その他ユーザーの行動を整理するためのフレームワークや理論
カスタマージャーニーマップの他にも、ユーザー行動を整理するためのフレームワークや理論はたくさんあります。その中でも、覚えておきたいフレームワークや理論をご紹介します。
AIDMA
AIDMAは、注意、関心、欲求、記憶、行動のフェーズに分けて、顧客の心理を考える手法です。顧客の心理を理解できれば、それに合わせて適切な行動をとれるようになります。AIDMAは、注意が該当する「認知段階」、関心と欲求、記憶に該当する「感情段階」、行動が該当する「行動段階」に分けられます。
認知段階に至らなければ、次の感情段階には至りません。そのため、まずは商品やサービスを知ってもらう必要があります。このように、段階ごとに課題を洗い出し、解決するための行動を考えるときに使えます。
AISAS
AISASは、認知・注意、興味関心、検索、行動、共有のフェーズに分けて顧客の心理を考える手法です。AIDMAに、インターネット検索のフェーズが追加された考え方で、現代に合った手法と言えます。検索して口コミを確認し、値段やメリットなどを踏まえて購入するかどうかを決定します。そして、購入後は口コミをインターネットで発信するのです。
ULSASS(ウルサス)
ULSASSは、認知(投稿・広告)、いいね!、メディア検索、google、Yahoo!検索、購買、拡散というSNS時代の行動売買プロセスのことです。広告宣伝費を継続的に投下しなくても、SNSで拡散されることで安定的な収益を得られるという考え方です。
拡散されやすいデザインにしたり、SNSでハッシュタグをつけたりする手法があります。
イノベーター理論 / キャズム
イノベーター理論は、商品やサービスの購入者を5つに分類する考え方です。もっとも早い段階で商品やサービスを購入するイノベーターは全体の2.5%、流行に敏感なアーリーアダプターは13.5%、新しいものの購入を慎重に検討するアーリーマジョリティは34%、新しいものに懐疑的なレイトマジョリティは34%、製品が伝統化するまでは購入しないラガードは16%を占めているとされています。

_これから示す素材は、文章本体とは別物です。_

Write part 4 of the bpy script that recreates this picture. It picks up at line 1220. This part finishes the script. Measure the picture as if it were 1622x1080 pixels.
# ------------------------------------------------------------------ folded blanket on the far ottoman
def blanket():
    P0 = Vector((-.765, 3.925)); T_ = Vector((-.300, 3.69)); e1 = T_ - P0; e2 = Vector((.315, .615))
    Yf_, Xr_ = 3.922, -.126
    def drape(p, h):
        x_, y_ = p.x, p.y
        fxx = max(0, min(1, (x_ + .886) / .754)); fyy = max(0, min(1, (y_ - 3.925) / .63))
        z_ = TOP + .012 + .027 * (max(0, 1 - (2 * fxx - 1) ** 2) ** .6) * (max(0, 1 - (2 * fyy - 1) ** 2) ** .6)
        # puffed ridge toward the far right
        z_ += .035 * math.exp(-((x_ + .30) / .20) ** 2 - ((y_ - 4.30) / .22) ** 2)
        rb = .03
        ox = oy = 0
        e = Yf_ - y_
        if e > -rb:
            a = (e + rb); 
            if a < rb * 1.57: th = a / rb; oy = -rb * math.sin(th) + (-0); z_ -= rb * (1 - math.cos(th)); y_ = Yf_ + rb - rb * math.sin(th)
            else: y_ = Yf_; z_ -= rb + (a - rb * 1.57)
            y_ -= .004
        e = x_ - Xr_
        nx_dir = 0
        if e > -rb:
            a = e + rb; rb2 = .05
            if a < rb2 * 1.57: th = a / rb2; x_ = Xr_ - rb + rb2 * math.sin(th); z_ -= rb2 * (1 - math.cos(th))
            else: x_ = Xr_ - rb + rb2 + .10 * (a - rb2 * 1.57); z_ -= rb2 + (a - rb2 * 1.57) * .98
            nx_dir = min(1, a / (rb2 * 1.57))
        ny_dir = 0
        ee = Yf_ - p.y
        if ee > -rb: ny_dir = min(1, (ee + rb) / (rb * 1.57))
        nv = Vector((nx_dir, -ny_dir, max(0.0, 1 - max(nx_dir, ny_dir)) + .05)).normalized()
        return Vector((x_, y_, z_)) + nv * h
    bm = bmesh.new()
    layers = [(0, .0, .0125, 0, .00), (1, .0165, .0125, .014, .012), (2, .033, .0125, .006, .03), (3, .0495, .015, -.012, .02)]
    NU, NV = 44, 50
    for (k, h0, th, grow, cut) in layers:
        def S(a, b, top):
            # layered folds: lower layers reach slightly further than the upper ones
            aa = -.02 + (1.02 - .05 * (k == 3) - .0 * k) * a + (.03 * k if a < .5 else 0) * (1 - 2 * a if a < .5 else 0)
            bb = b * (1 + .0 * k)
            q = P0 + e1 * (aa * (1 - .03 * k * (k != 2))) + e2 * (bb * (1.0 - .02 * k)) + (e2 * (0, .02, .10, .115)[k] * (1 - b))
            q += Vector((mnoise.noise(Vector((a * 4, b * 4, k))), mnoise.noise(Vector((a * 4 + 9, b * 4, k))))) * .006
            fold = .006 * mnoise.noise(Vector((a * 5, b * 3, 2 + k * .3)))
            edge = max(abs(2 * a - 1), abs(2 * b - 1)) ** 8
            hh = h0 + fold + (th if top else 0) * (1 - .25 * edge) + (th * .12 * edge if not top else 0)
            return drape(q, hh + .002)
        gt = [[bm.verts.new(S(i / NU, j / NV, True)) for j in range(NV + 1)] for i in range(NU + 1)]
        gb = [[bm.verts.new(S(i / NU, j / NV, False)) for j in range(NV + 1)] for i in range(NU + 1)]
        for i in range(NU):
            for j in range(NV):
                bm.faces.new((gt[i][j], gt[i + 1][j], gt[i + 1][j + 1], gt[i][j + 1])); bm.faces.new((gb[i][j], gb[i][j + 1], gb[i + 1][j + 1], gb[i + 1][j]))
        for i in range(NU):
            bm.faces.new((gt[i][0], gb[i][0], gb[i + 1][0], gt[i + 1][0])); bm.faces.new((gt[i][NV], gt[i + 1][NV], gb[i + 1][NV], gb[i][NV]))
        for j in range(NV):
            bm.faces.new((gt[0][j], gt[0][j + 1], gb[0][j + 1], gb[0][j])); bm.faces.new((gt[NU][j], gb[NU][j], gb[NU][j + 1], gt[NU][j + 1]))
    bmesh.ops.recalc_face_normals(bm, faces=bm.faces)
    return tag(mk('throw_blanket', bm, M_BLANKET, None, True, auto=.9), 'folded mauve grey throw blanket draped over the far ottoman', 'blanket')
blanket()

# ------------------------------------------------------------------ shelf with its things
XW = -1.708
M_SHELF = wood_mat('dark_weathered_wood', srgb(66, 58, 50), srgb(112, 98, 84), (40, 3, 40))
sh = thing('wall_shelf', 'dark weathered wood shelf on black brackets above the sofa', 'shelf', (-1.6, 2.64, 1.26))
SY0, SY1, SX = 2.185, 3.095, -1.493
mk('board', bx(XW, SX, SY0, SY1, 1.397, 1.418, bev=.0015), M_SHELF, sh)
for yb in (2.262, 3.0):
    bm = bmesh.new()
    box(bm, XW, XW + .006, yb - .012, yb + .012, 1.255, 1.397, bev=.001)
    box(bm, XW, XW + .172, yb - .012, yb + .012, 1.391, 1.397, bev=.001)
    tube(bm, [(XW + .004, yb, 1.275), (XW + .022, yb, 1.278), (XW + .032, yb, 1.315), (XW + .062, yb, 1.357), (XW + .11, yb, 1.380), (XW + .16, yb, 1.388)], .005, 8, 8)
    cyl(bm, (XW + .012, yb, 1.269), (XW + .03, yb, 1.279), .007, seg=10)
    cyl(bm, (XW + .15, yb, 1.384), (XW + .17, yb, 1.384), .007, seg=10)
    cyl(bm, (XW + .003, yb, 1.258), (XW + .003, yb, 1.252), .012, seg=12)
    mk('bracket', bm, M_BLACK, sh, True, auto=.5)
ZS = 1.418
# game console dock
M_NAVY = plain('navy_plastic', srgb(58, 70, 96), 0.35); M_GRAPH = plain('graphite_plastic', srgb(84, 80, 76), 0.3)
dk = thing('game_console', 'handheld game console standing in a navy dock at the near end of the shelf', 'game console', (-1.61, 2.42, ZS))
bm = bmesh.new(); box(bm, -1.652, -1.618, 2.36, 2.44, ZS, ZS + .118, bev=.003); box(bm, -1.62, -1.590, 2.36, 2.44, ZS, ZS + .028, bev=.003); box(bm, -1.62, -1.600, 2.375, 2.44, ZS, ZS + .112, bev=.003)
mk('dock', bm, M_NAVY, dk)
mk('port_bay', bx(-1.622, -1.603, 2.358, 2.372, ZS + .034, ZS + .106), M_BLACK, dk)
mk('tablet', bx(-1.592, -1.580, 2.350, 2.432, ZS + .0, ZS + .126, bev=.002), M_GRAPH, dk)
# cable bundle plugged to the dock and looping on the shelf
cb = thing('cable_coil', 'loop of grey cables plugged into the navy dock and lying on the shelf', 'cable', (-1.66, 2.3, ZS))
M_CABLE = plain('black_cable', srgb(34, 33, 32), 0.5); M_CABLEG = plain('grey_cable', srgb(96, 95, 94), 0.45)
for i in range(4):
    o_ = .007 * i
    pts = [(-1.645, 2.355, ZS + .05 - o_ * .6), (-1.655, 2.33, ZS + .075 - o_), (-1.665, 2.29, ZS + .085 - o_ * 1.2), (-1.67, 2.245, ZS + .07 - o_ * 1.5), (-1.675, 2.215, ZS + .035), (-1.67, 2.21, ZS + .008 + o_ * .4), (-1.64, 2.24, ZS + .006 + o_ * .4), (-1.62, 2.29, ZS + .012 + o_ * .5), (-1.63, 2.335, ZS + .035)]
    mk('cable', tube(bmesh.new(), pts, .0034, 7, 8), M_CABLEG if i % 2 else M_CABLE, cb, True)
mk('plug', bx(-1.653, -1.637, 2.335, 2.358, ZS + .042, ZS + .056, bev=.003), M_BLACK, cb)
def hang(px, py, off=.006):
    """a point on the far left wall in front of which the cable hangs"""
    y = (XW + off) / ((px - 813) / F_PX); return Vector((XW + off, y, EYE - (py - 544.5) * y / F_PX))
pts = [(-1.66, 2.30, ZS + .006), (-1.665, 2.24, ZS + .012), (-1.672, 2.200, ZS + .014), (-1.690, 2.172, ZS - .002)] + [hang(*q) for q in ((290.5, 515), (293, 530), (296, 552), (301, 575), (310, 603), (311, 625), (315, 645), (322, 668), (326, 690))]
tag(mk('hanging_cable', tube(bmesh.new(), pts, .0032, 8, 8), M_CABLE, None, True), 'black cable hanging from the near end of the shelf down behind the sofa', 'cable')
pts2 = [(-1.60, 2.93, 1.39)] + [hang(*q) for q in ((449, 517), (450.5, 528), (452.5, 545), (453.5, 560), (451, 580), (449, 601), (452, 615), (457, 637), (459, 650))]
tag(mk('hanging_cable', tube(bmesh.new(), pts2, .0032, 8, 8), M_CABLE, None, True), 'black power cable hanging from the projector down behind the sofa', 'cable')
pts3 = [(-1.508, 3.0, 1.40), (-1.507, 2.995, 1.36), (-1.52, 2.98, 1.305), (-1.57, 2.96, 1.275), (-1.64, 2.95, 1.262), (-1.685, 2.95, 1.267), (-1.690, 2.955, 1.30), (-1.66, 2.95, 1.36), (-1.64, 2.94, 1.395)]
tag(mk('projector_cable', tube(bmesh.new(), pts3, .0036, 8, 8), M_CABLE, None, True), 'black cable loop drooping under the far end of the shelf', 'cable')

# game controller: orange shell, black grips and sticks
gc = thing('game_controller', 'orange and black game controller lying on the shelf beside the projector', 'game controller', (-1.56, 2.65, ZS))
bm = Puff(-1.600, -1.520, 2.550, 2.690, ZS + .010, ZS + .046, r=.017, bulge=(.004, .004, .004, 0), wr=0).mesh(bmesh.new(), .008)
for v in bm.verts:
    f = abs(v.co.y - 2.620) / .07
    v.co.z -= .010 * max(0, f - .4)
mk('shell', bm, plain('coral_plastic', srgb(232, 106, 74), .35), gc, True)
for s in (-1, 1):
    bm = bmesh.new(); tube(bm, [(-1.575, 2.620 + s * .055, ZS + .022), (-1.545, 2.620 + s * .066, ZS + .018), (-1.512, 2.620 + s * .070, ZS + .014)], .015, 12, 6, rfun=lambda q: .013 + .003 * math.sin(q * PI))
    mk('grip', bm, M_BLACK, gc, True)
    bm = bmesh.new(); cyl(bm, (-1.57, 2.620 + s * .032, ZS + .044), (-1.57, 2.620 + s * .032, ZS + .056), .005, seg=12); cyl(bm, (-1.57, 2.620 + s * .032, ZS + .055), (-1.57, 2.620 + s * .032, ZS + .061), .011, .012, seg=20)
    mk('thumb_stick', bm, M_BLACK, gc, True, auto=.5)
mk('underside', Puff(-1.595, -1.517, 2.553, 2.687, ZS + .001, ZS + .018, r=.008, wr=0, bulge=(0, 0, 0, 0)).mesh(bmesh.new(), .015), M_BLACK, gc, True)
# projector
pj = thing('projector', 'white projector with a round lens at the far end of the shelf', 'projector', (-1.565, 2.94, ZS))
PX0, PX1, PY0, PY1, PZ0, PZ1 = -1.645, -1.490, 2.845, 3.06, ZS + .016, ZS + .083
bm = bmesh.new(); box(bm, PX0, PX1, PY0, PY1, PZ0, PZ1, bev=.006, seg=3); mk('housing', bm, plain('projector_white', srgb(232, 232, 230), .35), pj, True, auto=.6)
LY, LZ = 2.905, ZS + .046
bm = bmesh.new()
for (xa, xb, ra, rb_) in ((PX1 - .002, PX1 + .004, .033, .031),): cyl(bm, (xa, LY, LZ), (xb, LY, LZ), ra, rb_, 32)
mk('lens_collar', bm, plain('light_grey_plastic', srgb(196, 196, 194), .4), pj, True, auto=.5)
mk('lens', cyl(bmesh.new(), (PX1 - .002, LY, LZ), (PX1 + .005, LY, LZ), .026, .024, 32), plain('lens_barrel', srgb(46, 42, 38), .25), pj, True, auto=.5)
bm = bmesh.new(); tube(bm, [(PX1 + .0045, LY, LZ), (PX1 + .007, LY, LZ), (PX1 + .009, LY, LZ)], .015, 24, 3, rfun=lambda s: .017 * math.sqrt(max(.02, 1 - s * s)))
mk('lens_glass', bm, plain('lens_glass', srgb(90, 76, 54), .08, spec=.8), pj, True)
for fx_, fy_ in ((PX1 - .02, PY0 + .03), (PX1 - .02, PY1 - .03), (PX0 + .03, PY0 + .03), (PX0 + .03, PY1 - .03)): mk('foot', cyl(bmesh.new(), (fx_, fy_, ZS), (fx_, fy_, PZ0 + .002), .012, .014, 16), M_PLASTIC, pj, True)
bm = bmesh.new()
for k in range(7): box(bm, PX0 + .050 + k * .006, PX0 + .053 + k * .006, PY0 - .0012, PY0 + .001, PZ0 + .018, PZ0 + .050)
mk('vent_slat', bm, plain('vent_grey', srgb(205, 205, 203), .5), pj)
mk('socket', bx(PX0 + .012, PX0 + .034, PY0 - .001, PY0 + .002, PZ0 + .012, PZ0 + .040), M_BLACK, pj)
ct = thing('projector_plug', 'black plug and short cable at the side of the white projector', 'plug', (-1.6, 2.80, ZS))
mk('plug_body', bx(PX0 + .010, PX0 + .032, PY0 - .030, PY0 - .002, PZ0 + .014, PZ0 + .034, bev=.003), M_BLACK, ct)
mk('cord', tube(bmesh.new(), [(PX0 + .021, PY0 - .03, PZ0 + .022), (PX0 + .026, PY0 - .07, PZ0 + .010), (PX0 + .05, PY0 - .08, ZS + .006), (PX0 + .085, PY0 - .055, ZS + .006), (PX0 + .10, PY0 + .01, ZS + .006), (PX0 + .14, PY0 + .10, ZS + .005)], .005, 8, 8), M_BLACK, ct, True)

そして、キャズムはアーリーアダプターからアーリーマジョリティへと商品やサービスが行き渡るまでに超えるべき障害のことです。このキャズムを超えることで、一気に商品やサービスの売上が上がります。この障害を取り除く方法の1つがインフルエンサーの口コミによって商品やサービスを拡散させるインフルエンサーマーケティングです。
まとめ
カスタマージャーニーマップを作成することで、購買行動の仮設を立てられるため、適切なマーケティング行動をとれるようになります。カスタマージャーニーマップを作成する際には、ペルソナの設定や仮設の検討など、段階を踏むことが大切です。その他のフレームワークや理論も押さえて、理想的なマーケティングを行いましょう。